Mr. Fronek, who came to Assurance from First Chicago NBD Corp., said the thrift is growing, but "not as fast as we originally anticipated."

More than 100 agencies have signed up to market the products. "We thought the stream of business from those agencies would be larger," Mr. Fronek said. "A year ago, we thought we'd be 50% larger than we are today."

He said the founders underestimated how long it would take to get the agencies involved - and the work involved in activating them.

The agents do not sell the products directly, but receive fees for making referrals to the thrift. Some agencies are interested in the banking products but are not finding the time to devote to training the agents, Mr. Fronek said. The thrift itself uses regional information sessions, phone support, and manuals to help the agents market its products.

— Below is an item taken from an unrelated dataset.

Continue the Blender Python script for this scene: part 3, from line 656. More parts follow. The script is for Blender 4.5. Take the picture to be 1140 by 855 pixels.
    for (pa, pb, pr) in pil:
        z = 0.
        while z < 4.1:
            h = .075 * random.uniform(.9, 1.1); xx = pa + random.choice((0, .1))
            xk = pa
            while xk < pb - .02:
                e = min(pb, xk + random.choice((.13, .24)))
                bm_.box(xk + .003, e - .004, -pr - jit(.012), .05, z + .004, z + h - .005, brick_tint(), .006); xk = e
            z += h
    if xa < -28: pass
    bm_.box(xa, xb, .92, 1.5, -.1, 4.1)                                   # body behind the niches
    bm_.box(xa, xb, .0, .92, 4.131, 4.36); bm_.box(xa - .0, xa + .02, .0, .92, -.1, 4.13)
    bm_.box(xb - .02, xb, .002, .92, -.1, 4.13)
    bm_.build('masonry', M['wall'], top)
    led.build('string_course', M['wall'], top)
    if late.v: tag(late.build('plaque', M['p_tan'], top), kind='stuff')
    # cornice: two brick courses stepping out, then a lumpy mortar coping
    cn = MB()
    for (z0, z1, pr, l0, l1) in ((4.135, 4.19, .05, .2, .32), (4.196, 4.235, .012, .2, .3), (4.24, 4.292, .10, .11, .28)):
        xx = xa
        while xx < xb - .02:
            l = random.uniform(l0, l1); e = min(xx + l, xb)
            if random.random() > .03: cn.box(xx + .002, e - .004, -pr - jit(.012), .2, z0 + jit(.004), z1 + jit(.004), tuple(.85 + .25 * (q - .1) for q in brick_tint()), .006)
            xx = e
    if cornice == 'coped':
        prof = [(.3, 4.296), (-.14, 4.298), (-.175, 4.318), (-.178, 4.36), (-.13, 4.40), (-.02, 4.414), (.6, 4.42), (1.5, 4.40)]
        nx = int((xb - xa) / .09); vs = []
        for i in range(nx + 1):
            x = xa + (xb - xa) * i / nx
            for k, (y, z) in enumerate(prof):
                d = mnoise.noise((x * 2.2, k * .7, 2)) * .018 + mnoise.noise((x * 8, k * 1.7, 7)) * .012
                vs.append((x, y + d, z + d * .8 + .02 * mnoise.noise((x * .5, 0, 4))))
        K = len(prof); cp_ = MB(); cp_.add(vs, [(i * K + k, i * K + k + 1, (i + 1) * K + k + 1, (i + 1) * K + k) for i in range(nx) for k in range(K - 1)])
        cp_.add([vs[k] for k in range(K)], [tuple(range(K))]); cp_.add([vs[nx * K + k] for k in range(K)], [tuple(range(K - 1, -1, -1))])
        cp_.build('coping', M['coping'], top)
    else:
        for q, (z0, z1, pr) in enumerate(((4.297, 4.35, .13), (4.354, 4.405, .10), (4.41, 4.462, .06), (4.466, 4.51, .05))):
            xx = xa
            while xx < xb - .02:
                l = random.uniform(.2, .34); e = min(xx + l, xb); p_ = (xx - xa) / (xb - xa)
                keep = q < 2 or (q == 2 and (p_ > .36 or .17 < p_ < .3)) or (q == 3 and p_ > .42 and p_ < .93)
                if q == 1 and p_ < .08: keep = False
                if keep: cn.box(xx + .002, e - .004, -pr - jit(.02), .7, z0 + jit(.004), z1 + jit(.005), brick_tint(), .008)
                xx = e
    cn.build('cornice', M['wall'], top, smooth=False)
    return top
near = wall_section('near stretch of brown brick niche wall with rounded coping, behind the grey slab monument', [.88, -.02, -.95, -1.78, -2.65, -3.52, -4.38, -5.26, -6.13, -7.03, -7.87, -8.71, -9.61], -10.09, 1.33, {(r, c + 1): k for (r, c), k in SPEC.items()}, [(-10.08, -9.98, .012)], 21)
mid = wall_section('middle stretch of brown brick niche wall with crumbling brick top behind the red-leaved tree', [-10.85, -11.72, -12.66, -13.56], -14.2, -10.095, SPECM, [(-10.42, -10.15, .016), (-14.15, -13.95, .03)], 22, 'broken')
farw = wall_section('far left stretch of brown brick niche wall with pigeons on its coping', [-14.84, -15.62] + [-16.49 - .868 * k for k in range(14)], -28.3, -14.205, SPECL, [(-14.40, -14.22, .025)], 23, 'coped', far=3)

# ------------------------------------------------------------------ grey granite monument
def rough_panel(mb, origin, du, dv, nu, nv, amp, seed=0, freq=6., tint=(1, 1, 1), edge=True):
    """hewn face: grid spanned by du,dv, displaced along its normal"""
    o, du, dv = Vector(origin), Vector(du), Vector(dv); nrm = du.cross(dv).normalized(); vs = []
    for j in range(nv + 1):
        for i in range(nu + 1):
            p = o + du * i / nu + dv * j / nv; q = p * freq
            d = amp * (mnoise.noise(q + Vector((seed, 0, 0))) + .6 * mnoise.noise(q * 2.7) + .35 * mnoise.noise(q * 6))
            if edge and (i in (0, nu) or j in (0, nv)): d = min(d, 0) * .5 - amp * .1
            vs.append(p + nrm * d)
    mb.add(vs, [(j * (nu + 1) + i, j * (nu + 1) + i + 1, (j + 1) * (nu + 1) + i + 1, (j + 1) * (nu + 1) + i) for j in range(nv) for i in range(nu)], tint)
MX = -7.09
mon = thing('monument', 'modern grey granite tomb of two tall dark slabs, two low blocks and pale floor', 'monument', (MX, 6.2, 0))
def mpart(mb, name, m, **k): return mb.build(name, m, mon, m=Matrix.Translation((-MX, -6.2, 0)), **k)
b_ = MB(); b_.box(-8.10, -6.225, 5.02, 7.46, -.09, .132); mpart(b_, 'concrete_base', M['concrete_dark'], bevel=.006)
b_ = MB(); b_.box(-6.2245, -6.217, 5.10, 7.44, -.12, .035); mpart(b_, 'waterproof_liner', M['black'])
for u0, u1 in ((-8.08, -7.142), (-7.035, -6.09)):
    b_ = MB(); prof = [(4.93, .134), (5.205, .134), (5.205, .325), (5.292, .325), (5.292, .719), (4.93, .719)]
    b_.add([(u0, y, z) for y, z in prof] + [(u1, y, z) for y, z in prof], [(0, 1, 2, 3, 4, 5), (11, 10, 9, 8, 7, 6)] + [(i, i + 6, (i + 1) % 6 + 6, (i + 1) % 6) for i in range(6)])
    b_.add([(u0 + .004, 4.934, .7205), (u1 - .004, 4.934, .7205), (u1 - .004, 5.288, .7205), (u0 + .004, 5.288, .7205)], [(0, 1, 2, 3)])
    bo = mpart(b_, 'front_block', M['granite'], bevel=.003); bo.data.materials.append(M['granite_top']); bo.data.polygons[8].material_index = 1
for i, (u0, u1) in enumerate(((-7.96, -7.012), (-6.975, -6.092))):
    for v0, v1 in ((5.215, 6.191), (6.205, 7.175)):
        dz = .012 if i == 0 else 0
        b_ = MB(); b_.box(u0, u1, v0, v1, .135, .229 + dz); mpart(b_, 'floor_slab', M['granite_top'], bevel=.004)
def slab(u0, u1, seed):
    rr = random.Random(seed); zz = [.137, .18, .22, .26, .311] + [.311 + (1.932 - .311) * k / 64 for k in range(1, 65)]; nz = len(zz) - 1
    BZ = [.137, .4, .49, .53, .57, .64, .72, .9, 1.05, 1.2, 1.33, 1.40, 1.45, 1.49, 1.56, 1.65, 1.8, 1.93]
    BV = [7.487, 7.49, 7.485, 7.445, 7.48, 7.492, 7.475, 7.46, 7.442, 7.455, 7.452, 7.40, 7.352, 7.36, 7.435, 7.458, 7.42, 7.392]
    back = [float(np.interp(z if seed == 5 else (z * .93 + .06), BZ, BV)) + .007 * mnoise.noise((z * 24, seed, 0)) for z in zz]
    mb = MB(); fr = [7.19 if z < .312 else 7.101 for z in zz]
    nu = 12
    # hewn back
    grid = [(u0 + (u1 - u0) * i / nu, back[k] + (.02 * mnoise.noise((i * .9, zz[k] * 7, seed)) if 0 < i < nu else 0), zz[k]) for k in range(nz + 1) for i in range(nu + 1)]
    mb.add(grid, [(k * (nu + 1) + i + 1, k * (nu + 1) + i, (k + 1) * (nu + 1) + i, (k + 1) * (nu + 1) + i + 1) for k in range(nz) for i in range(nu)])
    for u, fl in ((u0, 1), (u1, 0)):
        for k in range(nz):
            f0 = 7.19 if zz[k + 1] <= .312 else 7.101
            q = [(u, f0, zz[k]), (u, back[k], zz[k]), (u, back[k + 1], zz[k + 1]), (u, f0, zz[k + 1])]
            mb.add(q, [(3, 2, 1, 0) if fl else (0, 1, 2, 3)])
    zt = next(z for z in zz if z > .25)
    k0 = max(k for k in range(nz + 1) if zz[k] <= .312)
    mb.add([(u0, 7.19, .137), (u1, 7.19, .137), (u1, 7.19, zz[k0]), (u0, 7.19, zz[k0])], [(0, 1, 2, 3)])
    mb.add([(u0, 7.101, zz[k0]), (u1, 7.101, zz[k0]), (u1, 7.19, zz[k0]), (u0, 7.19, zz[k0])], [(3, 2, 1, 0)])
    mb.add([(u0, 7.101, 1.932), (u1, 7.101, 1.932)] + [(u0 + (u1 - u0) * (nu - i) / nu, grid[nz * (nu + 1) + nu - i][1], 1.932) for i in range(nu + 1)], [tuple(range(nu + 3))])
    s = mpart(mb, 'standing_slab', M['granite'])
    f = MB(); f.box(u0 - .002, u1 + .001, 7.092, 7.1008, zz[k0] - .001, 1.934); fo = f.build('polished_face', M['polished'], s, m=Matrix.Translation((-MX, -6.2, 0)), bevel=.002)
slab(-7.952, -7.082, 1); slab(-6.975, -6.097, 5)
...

Despite Assurance's slow start, Mr. Fronek said its prospects still seem bright. "We continue to grow every month," he said, and predicted that the tally for June will show 20% to 25% growth in loan volume. "The trends are good."

He also said that about 20% of the agencies now marketing Assurance's products are doing so aggressively, and that as more agencies get up to speed he expects the rate of growth will pick up. And he said the basic model of marketing loans, credit cards, and other banking products through independent insurance agents is still valid. "It's just going to take time for the financial convergence to occur."

The thrift started last June with its first agents in central Indiana. Other Indiana agencies joined three months later, and in early 2001 membership was extended to agents in New York, Massachusetts, Kansas, Illinois, Michigan, Ohio, Pennsylvania and Virginia.

Mr. Fronek said he wants to add agents in more states, especially in areas of the country where insurers have expressed a strong interest in marketing the products.

Today, about 160 agencies, representing 30 of the association's members, are marketing Assurance's full product line. Another 90 agencies are offering one or two products through pilot programs and special promotions.

Aside from signing up agencies, the thrift has to find ways to let customers know they can get loans, certificates of deposit, and other banking products from their insurance agents. But Mr. Fronek said the proliferation of insurer- and agent-owned thrifts - including State Farm Bank and InsurBanc, the thrift formed by the Independent Insurance Agents of America - will help raise awareness for all players in the market.

Cross-selling is tough for all financial institutions, Mr. Fronek said. "It just doesn't happen overnight. It's a major challenge in banking, and a major challenge for us, to show agents that another piece of the customer's wallet is out there."

In light of the disappointing results, Assurance Partners has given its original business plan a few tweaks over the past year. It has added products and services for small and midsize business clients that the agencies and insurance companies can use.

When the thrift's consumer credit card did not do well, it introduced a corporate card merchant card processing services for the agencies, which allowed them to take credit cards as payment for insurance. "We didn't even talk about that product a year ago," Mr. Fronek said, but it turned out to be a popular one.

The thrift is also working with a partner, which Mr. Fronek did not name, to develop an investment management product for the agencies and insurers to help them handle extra cash flow, he said. And it is marketing its consumer products, such as home and auto loans, to the insurers' and agencies' employees. But this is just a way to get them comfortable with the thrift's products, Mr. Fronek said.

"The focus was always on creating a bank for insurance companies and agencies to offer banking services to policyholders," he said, and that has not changed.

Assurance Partners' experience is similar to that of banks which added insurance products and thought customers would automatically come, said Valerie Jordan, the president of Jordan & Jordan Associates in Belchertown, Mass. "I think what all programs are finding is that the individual sells to their comfort level. If they're comfortable selling insurance, they are probably going to keep selling insurance."

Motivating insurance agents to push banking products takes constant training and tying their compensation to successful referrals, she said.

"I think people always underestimate how easy it's going to be to do something like this," said Carmen Effron, president of consulting firm C.F. Effron Co. in Westport, Conn. Agents need not just to be trained about the products, but to incorporate them into their daily discussion with clients - and that takes time, she said.

Ms. Effron stressed that it was too soon to say how Assurance will fare. "This is only one year - which is not a long horizon," she said. An early entrant, she said, will reap the benefits later, when agent marketing of bank products becomes more common.

"When you're the first one, you always have the arrows in your back, but you have the experience," she said. "If you can apply that learning, you'll be that much further ahead."

Mr. Fronek concurred that agents now working to market banking products will be in the best position to compete as banks continue to enter the insurance business. Those agents "see this is our future," he said. "They want to be more than an insurance agency."